Data extract:
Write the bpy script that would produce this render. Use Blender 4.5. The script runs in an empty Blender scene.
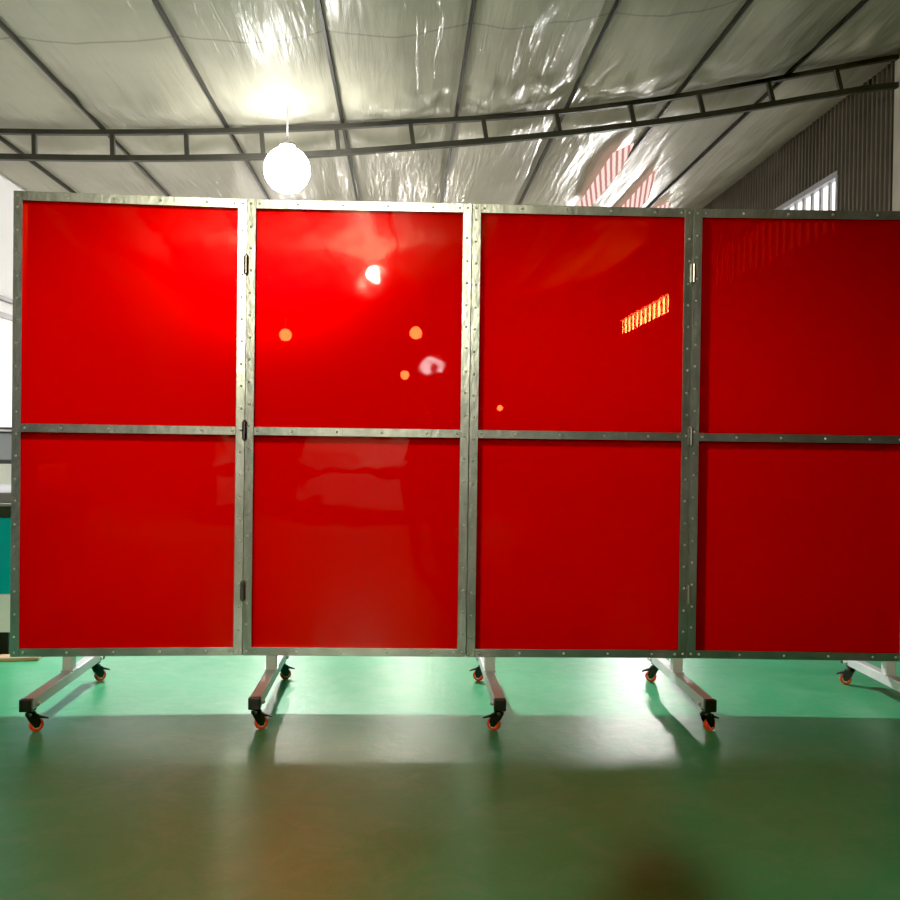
import bpy, bmesh, math, random
from mathutils import Vector, Matrix, noise
random.seed(7)
SC = bpy.context.scene
COL = SC.collection
PI = math.pi
H = 1.18                                   # lens height above the floor

# ------------------------------------------------------------------ materials
def mat(name, build):
    m = bpy.data.materials.new(name); m.use_nodes = True
    nt = m.node_tree; nt.nodes.clear()
    out = nt.nodes.new('ShaderNodeOutputMaterial')
    build(nt, out)
    return m
def nd(nt, typ, **kw):
    n = nt.nodes.new(typ)
    for k, v in kw.items():
        if k in n.inputs: n.inputs[k].default_value = v
        else: setattr(n, k, v)
    return n
def lk(nt, a, b): nt.links.new(a, b)
def ramp(nt, fac, stops):
    r = nt.nodes.new('ShaderNodeValToRGB')
    while len(r.color_ramp.elements) < len(stops): r.color_ramp.elements.new(.5)
    for e, (p, c) in zip(r.color_ramp.elements, stops):
        e.position = p; e.color = (*c, 1) if len(c) == 3 else c
    lk(nt, fac, r.inputs['Fac'])
    return r
def simple(name, c, rough=.5, metal=0., var=.12, scale=8., bump=0., coat=0., stretch=(1,1,1), bscale=None, spec=.5):
    def b(nt, out):
        p = nd(nt, 'ShaderNodeBsdfPrincipled', Roughness=rough, Metallic=metal)
        p.inputs['Coat Weight'].default_value = coat
        p.inputs['Specular IOR Level'].default_value = spec
        tc = nd(nt, 'ShaderNodeTexCoord'); mp = nd(nt, 'ShaderNodeMapping'); mp.inputs['Scale'].default_value = stretch
        lk(nt, tc.outputs['Object'], mp.inputs['Vector'])
        n = nd(nt, 'ShaderNodeTexNoise', Scale=scale, Detail=5.); lk(nt, mp.outputs[0], n.inputs['Vector'])
        r = ramp(nt, n.outputs['Fac'], [(.3, tuple(x*(1-var) for x in c)), (.7, tuple(min(1, x*(1+var)) for x in c))])
        lk(nt, r.outputs[0], p.inputs['Base Color'])
        if bump:
            bm = nd(nt, 'ShaderNodeBump', Strength=bump, Distance=.01)
            n2 = nd(nt, 'ShaderNodeTexNoise', Scale=bscale or scale*3, Detail=4.); lk(nt, mp.outputs[0], n2.inputs['Vector'])
            lk(nt, n2.outputs['Fac'], bm.inputs['Height']); lk(nt, bm.outputs[0], p.inputs['Normal'])
        lk(nt, p.outputs[0], out.inputs[0])
    return mat(name, b)
def emit(name, c, s):
    def b(nt, out):
        e = nd(nt, 'ShaderNodeEmission', Strength=s); e.inputs[0].default_value = (*c, 1)
        lk(nt, e.outputs[0], out.inputs[0])
    return mat(name, b)

def m_floor(nt, out):
    p = nd(nt, 'ShaderNodeBsdfPrincipled')
    tc = nd(nt, 'ShaderNodeTexCoord')
    n = nd(nt, 'ShaderNodeTexNoise', Scale=1.3, Detail=7., Roughness=.62); lk(nt, tc.outputs['Object'], n.inputs['Vector'])
    r = ramp(nt, n.outputs['Fac'], [(.3, (.036, .32, .14)), (.55, (.050, .39, .185)), (.75, (.075, .45, .235))])
    # dusty scuffs
    s = nd(nt, 'ShaderNodeTexNoise', Scale=5., Detail=9., Roughness=.7, Distortion=1.2); lk(nt, tc.outputs['Object'], s.inputs['Vector'])
    sr = ramp(nt, s.outputs['Fac'], [(.45, (0, 0, 0)), (.85, (.42, .42, .42))])
    mx = nd(nt, 'ShaderNodeMixRGB'); lk(nt, sr.outputs[0], mx.inputs[0]); lk(nt, r.outputs[0], mx.inputs[1]); mx.inputs[2].default_value = (.30, .50, .36, 1)
    # green coating where visible; unseen floor on either side greyed to neutralise bounce light
    sp = nd(nt, 'ShaderNodeSeparateXYZ'); lk(nt, tc.outputs['Object'], sp.inputs[0])
    ad = nd(nt, 'ShaderNodeMath', operation='SUBTRACT'); lk(nt, sp.outputs['Y'], ad.inputs[0]); ad.inputs[1].default_value = 3.6
    ab = nd(nt, 'ShaderNodeMath', operation='ABSOLUTE'); lk(nt, ad.outputs[0], ab.inputs[0])
    gt = nd(nt, 'ShaderNodeMath', operation='GREATER_THAN'); lk(nt, ab.outputs[0], gt.inputs[0]); gt.inputs[1].default_value = 2.1
    cr = ramp(nt, n.outputs['Fac'], [(.3, (.27, .26, .235)), (.7, (.36, .35, .32))])
    mg = nd(nt, 'ShaderNodeMixRGB'); lk(nt, gt.outputs[0], mg.inputs[0]); lk(nt, mx.outputs[0], mg.inputs[1]); lk(nt, cr.outputs[0], mg.inputs[2])
    mx = mg
    lk(nt, mx.outputs[0], p.inputs['Base Color'])
    rr = ramp(nt, n.outputs['Fac'], [(.3, (.28,)*3), (.7, (.33,)*3)])
    lk(nt, rr.outputs[0], p.inputs['Roughness'])
    p.inputs['Specular IOR Level'].default_value = .5
    b1 = nd(nt, 'ShaderNodeTexNoise', Scale=14., Detail=9., Roughness=.68); lk(nt, tc.outputs['Object'], b1.inputs['Vector'])
    bm = nd(nt, 'ShaderNodeBump', Strength=.125, Distance=.02); lk(nt, b1.outputs['Fac'], bm.inputs['Height'])
    lk(nt, bm.outputs[0], p.inputs['Normal'])
    lk(nt, p.outputs[0], out.inputs[0])
M_floor = mat('green_epoxy', m_floor)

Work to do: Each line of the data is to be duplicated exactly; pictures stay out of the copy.

Exercise response:
Write the bpy script that would produce this render. Use Blender 4.5. The script runs in an empty Blender scene.
import bpy, bmesh, math, random
from mathutils import Vector, Matrix, noise
random.seed(7)
SC = bpy.context.scene
COL = SC.collection
PI = math.pi
H = 1.18                                   # lens height above the floor

# ------------------------------------------------------------------ materials
def mat(name, build):
    m = bpy.data.materials.new(name); m.use_nodes = True
    nt = m.node_tree; nt.nodes.clear()
    out = nt.nodes.new('ShaderNodeOutputMaterial')
    build(nt, out)
    return m
def nd(nt, typ, **kw):
    n = nt.nodes.new(typ)
    for k, v in kw.items():
        if k in n.inputs: n.inputs[k].default_value = v
        else: setattr(n, k, v)
    return n
def lk(nt, a, b): nt.links.new(a, b)
def ramp(nt, fac, stops):
    r = nt.nodes.new('ShaderNodeValToRGB')
    while len(r.color_ramp.elements) < len(stops): r.color_ramp.elements.new(.5)
    for e, (p, c) in zip(r.color_ramp.elements, stops):
        e.position = p; e.color = (*c, 1) if len(c) == 3 else c
    lk(nt, fac, r.inputs['Fac'])
    return r
def simple(name, c, rough=.5, metal=0., var=.12, scale=8., bump=0., coat=0., stretch=(1,1,1), bscale=None, spec=.5):
    def b(nt, out):
        p = nd(nt, 'ShaderNodeBsdfPrincipled', Roughness=rough, Metallic=metal)
        p.inputs['Coat Weight'].default_value = coat
        p.inputs['Specular IOR Level'].default_value = spec
        tc = nd(nt, 'ShaderNodeTexCoord'); mp = nd(nt, 'ShaderNodeMapping'); mp.inputs['Scale'].default_value = stretch
        lk(nt, tc.outputs['Object'], mp.inputs['Vector'])
        n = nd(nt, 'ShaderNodeTexNoise', Scale=scale, Detail=5.); lk(nt, mp.outputs[0], n.inputs['Vector'])
        r = ramp(nt, n.outputs['Fac'], [(.3, tuple(x*(1-var) for x in c)), (.7, tuple(min(1, x*(1+var)) for x in c))])
        lk(nt, r.outputs[0], p.inputs['Base Color'])
        if bump:
            bm = nd(nt, 'ShaderNodeBump', Strength=bump, Distance=.01)
            n2 = nd(nt, 'ShaderNodeTexNoise', Scale=bscale or scale*3, Detail=4.); lk(nt, mp.outputs[0], n2.inputs['Vector'])
            lk(nt, n2.outputs['Fac'], bm.inputs['Height']); lk(nt, bm.outputs[0], p.inputs['Normal'])
        lk(nt, p.outputs[0], out.inputs[0])
    return mat(name, b)
def emit(name, c, s):
    def b(nt, out):
        e = nd(nt, 'ShaderNodeEmission', Strength=s); e.inputs[0].default_value = (*c, 1)
        lk(nt, e.outputs[0], out.inputs[0])
    return mat(name, b)

def m_floor(nt, out):
    p = nd(nt, 'ShaderNodeBsdfPrincipled')
    tc = nd(nt, 'ShaderNodeTexCoord')
    n = nd(nt, 'ShaderNodeTexNoise', Scale=1.3, Detail=7., Roughness=.62); lk(nt, tc.outputs['Object'], n.inputs['Vector'])
    r = ramp(nt, n.outputs['Fac'], [(.3, (.036, .32, .14)), (.55, (.050, .39, .185)), (.75, (.075, .45, .235))])
    # dusty scuffs
    s = nd(nt, 'ShaderNodeTexNoise', Scale=5., Detail=9., Roughness=.7, Distortion=1.2); lk(nt, tc.outputs['Object'], s.inputs['Vector'])
    sr = ramp(nt, s.outputs['Fac'], [(.45, (0, 0, 0)), (.85, (.42, .42, .42))])
    mx = nd(nt, 'ShaderNodeMixRGB'); lk(nt, sr.outputs[0], mx.inputs[0]); lk(nt, r.outputs[0], mx.inputs[1]); mx.inputs[2].default_value = (.30, .50, .36, 1)
    # green coating where visible; unseen floor on either side greyed to neutralise bounce light
    sp = nd(nt, 'ShaderNodeSeparateXYZ'); lk(nt, tc.outputs['Object'], sp.inputs[0])
    ad = nd(nt, 'ShaderNodeMath', operation='SUBTRACT'); lk(nt, sp.outputs['Y'], ad.inputs[0]); ad.inputs[1].default_value = 3.6
    ab = nd(nt, 'ShaderNodeMath', operation='ABSOLUTE'); lk(nt, ad.outputs[0], ab.inputs[0])
    gt = nd(nt, 'ShaderNodeMath', operation='GREATER_THAN'); lk(nt, ab.outputs[0], gt.inputs[0]); gt.inputs[1].default_value = 2.1
    cr = ramp(nt, n.outputs['Fac'], [(.3, (.27, .26, .235)), (.7, (.36, .35, .32))])
    mg = nd(nt, 'ShaderNodeMixRGB'); lk(nt, gt.outputs[0], mg.inputs[0]); lk(nt, mx.outputs[0], mg.inputs[1]); lk(nt, cr.outputs[0], mg.inputs[2])
    mx = mg
    lk(nt, mx.outputs[0], p.inputs['Base Color'])
    rr = ramp(nt, n.outputs['Fac'], [(.3, (.28,)*3), (.7, (.33,)*3)])
    lk(nt, rr.outputs[0], p.inputs['Roughness'])
    p.inputs['Specular IOR Level'].default_value = .5
    b1 = nd(nt, 'ShaderNodeTexNoise', Scale=14., Detail=9., Roughness=.68); lk(nt, tc.outputs['Object'], b1.inputs['Vector'])
    bm = nd(nt, 'ShaderNodeBump', Strength=.125, Distance=.02); lk(nt, b1.outputs['Fac'], bm.inputs['Height'])
    lk(nt, bm.outputs[0], p.inputs['Normal'])
    lk(nt, p.outputs[0], out.inputs[0])
M_floor = mat('green_epoxy', m_floor)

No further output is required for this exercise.